>>>

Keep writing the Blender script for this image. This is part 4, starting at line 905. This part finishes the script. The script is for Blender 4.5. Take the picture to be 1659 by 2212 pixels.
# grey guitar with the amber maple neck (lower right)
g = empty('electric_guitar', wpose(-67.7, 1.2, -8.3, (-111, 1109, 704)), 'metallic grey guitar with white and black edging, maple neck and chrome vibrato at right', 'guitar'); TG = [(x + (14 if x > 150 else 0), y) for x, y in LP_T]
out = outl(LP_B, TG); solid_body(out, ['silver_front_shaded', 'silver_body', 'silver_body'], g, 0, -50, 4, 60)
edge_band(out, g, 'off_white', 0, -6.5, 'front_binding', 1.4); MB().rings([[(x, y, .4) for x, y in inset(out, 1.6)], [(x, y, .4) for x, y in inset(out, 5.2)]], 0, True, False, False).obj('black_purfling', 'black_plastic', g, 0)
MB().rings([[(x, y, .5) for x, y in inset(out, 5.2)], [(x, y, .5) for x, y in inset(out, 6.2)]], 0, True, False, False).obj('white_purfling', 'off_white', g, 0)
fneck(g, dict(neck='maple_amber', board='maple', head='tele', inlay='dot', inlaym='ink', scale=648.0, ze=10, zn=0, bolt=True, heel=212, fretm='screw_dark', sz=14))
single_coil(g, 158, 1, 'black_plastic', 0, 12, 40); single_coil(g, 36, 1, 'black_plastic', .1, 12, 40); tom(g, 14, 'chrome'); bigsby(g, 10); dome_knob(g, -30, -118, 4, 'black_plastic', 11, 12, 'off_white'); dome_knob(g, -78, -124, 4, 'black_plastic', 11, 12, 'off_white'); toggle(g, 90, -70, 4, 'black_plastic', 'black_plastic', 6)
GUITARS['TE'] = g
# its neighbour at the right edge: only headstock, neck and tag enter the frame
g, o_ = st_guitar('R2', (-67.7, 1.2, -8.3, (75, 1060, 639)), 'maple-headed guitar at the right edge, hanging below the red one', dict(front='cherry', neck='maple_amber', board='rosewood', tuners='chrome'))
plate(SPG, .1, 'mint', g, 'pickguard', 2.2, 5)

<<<

## Task
Repeat back the data above, exact to the last character.

## Right answer
Keep writing the Blender script for this image. This is part 4, starting at line 905. This part finishes the script. The script is for Blender 4.5. Take the picture to be 1659 by 2212 pixels.
# grey guitar with the amber maple neck (lower right)
g = empty('electric_guitar', wpose(-67.7, 1.2, -8.3, (-111, 1109, 704)), 'metallic grey guitar with white and black edging, maple neck and chrome vibrato at right', 'guitar'); TG = [(x + (14 if x > 150 else 0), y) for x, y in LP_T]
out = outl(LP_B, TG); solid_body(out, ['silver_front_shaded', 'silver_body', 'silver_body'], g, 0, -50, 4, 60)
edge_band(out, g, 'off_white', 0, -6.5, 'front_binding', 1.4); MB().rings([[(x, y, .4) for x, y in inset(out, 1.6)], [(x, y, .4) for x, y in inset(out, 5.2)]], 0, True, False, False).obj('black_purfling', 'black_plastic', g, 0)
MB().rings([[(x, y, .5) for x, y in inset(out, 5.2)], [(x, y, .5) for x, y in inset(out, 6.2)]], 0, True, False, False).obj('white_purfling', 'off_white', g, 0)
fneck(g, dict(neck='maple_amber', board='maple', head='tele', inlay='dot', inlaym='ink', scale=648.0, ze=10, zn=0, bolt=True, heel=212, fretm='screw_dark', sz=14))
single_coil(g, 158, 1, 'black_plastic', 0, 12, 40); single_coil(g, 36, 1, 'black_plastic', .1, 12, 40); tom(g, 14, 'chrome'); bigsby(g, 10); dome_knob(g, -30, -118, 4, 'black_plastic', 11, 12, 'off_white'); dome_knob(g, -78, -124, 4, 'black_plastic', 11, 12, 'off_white'); toggle(g, 90, -70, 4, 'black_plastic', 'black_plastic', 6)
GUITARS['TE'] = g
# its neighbour at the right edge: only headstock, neck and tag enter the frame
g, o_ = st_guitar('R2', (-67.7, 1.2, -8.3, (75, 1060, 639)), 'maple-headed guitar at the right edge, hanging below the red one', dict(front='cherry', neck='maple_amber', board='rosewood', tuners='chrome'))
plate(SPG, .1, 'mint', g, 'pickguard', 2.2, 5)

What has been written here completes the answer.